A new Vancouver company says it's the first in Canada to take old homes apart entirely by hand so that almost all of the materials can be salvaged.
"We take the whole building down by hand, including the whole frame," said Adam Corneil, the co-founder of UnBuilders Deconstruction.
Corneil and business partner Tony Panteges carefully "reverse engineer" homes so that 90 per cent of the lumber, metal and other materials can be reused.
Most of what’s salvaged is donated to Habitat for Humanity, a non-profit that works to create affordable housing.
The old-growth lumber is also used to make furniture, stairs and flooring or sold to local shops that work with salvaged wood.
"It's a new service yet it's probably the oldest service there is," Corneil said. "If you go back to the 1920s, 1930s we never just chucked away full houses or materials like we do today."
According to Vancouver bylaws, at least 75 per cent of the material in homes built before 1940 must be recycled. In the case of heritage or character homes, that number is 90 per cent.
Other deconstruction companies separate the insides of the home by hand, but bring in heavy machinery to tear down the structure itself.
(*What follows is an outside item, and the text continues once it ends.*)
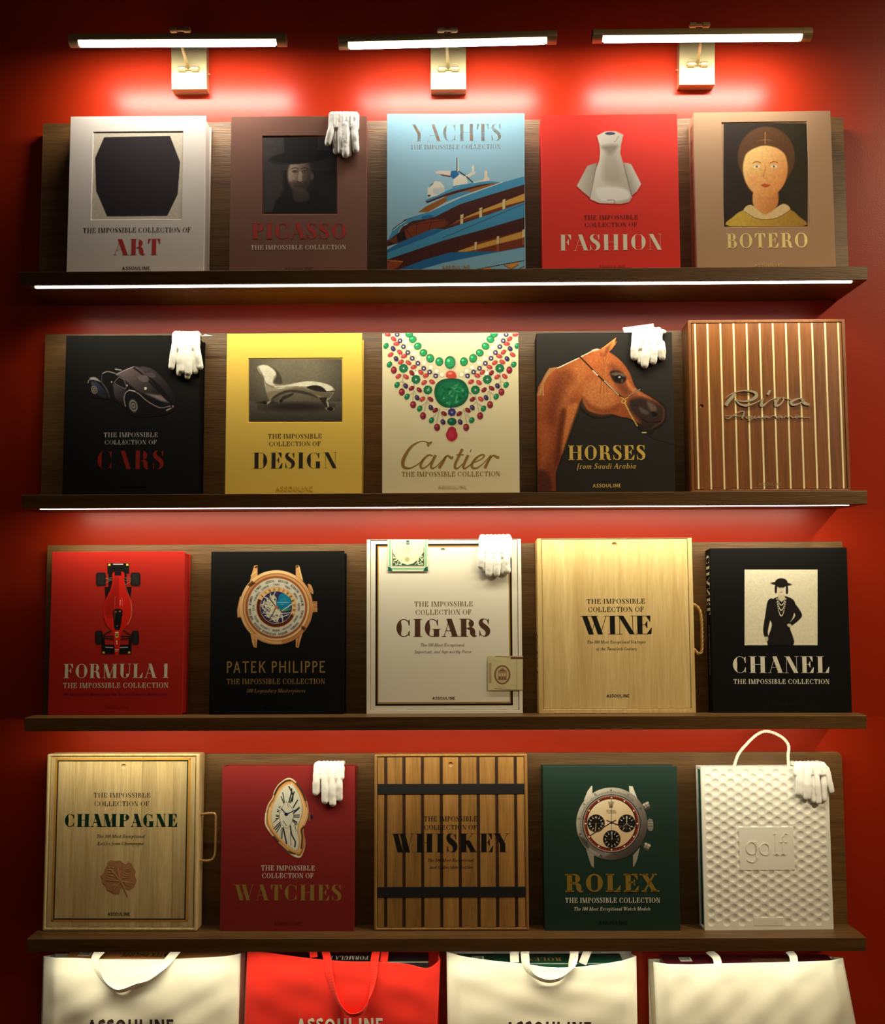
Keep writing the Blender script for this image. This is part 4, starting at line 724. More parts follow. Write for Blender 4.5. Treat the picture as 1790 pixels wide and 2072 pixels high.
def rope(cv, name, pts, r, m, pitch=.011, strands=3):
    q = spline(pts, 10); P = [Vector(p) for p in q]; L = [0.]
    for a, b in zip(P[:-1], P[1:]): L.append(L[-1]+(b-a).length)
    N = max(20, int(L[-1]/.0016)); mb = MB(); cen = []
    for i in range(N+1):
        s = L[-1]*i/N; k = max(0, min(len(L)-2, int(np.searchsorted(L, s))-1)); f = (s-L[k])/((L[k+1]-L[k]) or 1); cen.append(P[k].lerp(P[k+1], f))
    fr = []; prev = None
    for i in range(N+1):
        d = (cen[min(i+1, N)]-cen[max(i-1, 0)]).normalized(); a = d.orthogonal().normalized() if prev is None else (prev-d*prev.dot(d)).normalized(); prev = a; fr.append((a, d.cross(a)))
    for s_ in range(strands):
        pp = []
        for i in range(N+1):
            ph = 2*pi*(s_/strands+L[-1]*i/N/(pitch*strands/1.0)*1.0); a, b = fr[i]; pp.append(cen[i]+(a*cos(ph)+b*sin(ph))*r*.5)
        mb.tube(pp, r*.55, 7)
    return mb.build(name, m, cv.root, smooth=True)
ROPE = cloth('jute_rope', (190, 150, 92), .9, .3); WROPE = cloth('white_rope', (238, 232, 214), .85, .2)
# 10: striped boat-deck box
cv = Cover('boat', 1, .07, .8664, .4188, .4683, -.3936, (1370, 630, 4.838), 'mahogany box with pale inlaid stripes and chrome script, right end of second shelf', 'box', name='wooden_box')
MAH = wood('mahogany', (78, 38, 13), (156, 94, 36), 'Z', 1.6, .33, .15, contrast=.7)
r = wood_box(cv, MAH, .0085, .0085, None)
xs = [(cv.L(x0, 900)[0]) for x0 in (191, 314, 442, 571, 700, 829, 958, 1087, 1216, 1345, 1473, 1602)]; sw = .0024; edges = [r[0]]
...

That means the material can be recycled, but not reused.
In Vancouver, those rules don’t apply to homes built after 1940. Each municipality in Metro Vancouver has varying rules about what how much of a home has to be recycled.
With the region going through a housing boom, that means mounds reusable material left behind by redevelopment projects are ending up in landfills.
"Currently, we're taking down over 3,000 houses a year in Vancouver and we're basically dumping them in the dump—all 50 tonnes of each house," Panteges said. "We're all really concerned about a plastic grocery bag, but no one seems to care about 50 tonnes of house."
Corneil said deconstruction by hand also makes financial sense.
While UnBuilders' services cost almost twice as much as traditional demolition, the owner of the home gets a tax credit for the assessed market value of the salvaged goods that helps offset the additional cost of deconstruction.
In some cases, he said, the tax credit can be so big that hiring UnBuilders can end up costing less than a demolition over the long term.
UnBuilders' rates are comparable to other deconstruction companies and that's before the tax credit.
"What we're trying to show is that there's a better way and we can compete not only from an environmental standpoint, but from an economic standpoint," Corneil said.
"What we're having to convince the homeowner on is whether they're willing to pay it forward by paying more for our service in advance, knowing that they're going to get savings over the tax seasons with their tax credit."
While their methods might seem old-school, Corneil and Panteges say this type of deconstruction is the way of the future and are hoping to help make it an industry standard.
"I think traditional demolition is something that, as people become more and more aware of just how wasteful it is, I think it's an obvious business practice that'll be dying down," Corneil said. "At the end of the day there's always a place for these materials, and it's not the transfer station."